John Innes of RWC manages UK equities for St. James’s Place and he gave us an insight into recent events and what it means for his portfolio. “After a disappointing start to 2009 and with the equity market so oversold, any signs of optimism were enough to start a rally led by the Miners, Basic Materials and Financial sectors where appetite for cyclicality increased. In the UK, investors chose to focus on the likely impact of the Quantitative Easing programme which followed the reduction in UK interest rates to historic lows.

Furthermore, in the US the announcement by several banks of a good financial start to the year helped the market recover a bit of ground. The portfolio was a beneficiary of the cyclical bias to performance in the month with some very strong returns at the individual stock level. For example Anglo American, Xtrata, Cookson, Lloyds Bank, Prudential all posted strong double digit gains from very oversold levels.

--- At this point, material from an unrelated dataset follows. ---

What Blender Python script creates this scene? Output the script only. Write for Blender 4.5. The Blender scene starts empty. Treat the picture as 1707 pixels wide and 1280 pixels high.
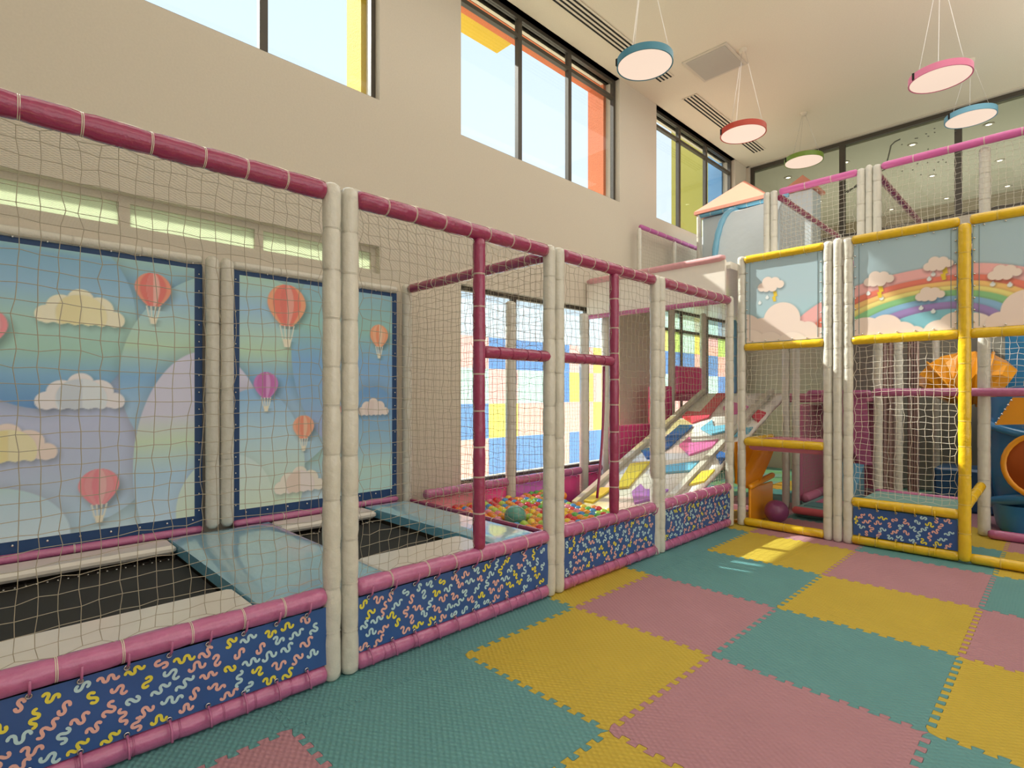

The smaller companies were also more stable and with many trading at extremely low valuations -Spark Ventures, Macau Property, Findel are good examples - there remains considerable potential for gains from these stocks as they demonstrate their robustness and exceed earnings/asset value expectations. Having pre-positioned the portfolio I have made few changes in recent weeks.

The holding in Capita is being reduced post a period of strong performance as the valuation is looking stretched and recent Director selling has provided further encouragement to sell. The proceeds of the sale have been reinvested in Debenhams which is trading at a material discount to the market and the sector, has an extremely high ‘short’ interest and where EPS [earnings per share] momentum is turning positive due to solid execution in a UK retail market showing tentative signs of stabilisation.

So for now I am maintaining my strategy for growth and believe the portfolio is well-positioned for recovery”.

Green Light?

The events of recent weeks led The Times to mull over whether, as the stock market recovery gathers pace, this is the green light for investors to buy back into equities.

The paper said that cash levels held by professional investors in their funds are a useful indicator and liquidity levels dropped last month to 4.9%, according to investment bank Merrill Lynch, yet still remain high by historic standards, indicating there are plenty more funds available to fuel the rally.

The Bank also pointed to the fact that for every sale there are four company directors buying, which historically has been a good lead indicator. Some stock market analysts have been even more forthright in their views.

David Schwartz, a prominent stock market historian, said the lessons from the past century of share price ups and downs pointed decisively to a new bull market. “History says fill your boots, sell your wife, dive in” he told The Times which perhaps could be the least politically correct headline of the recession!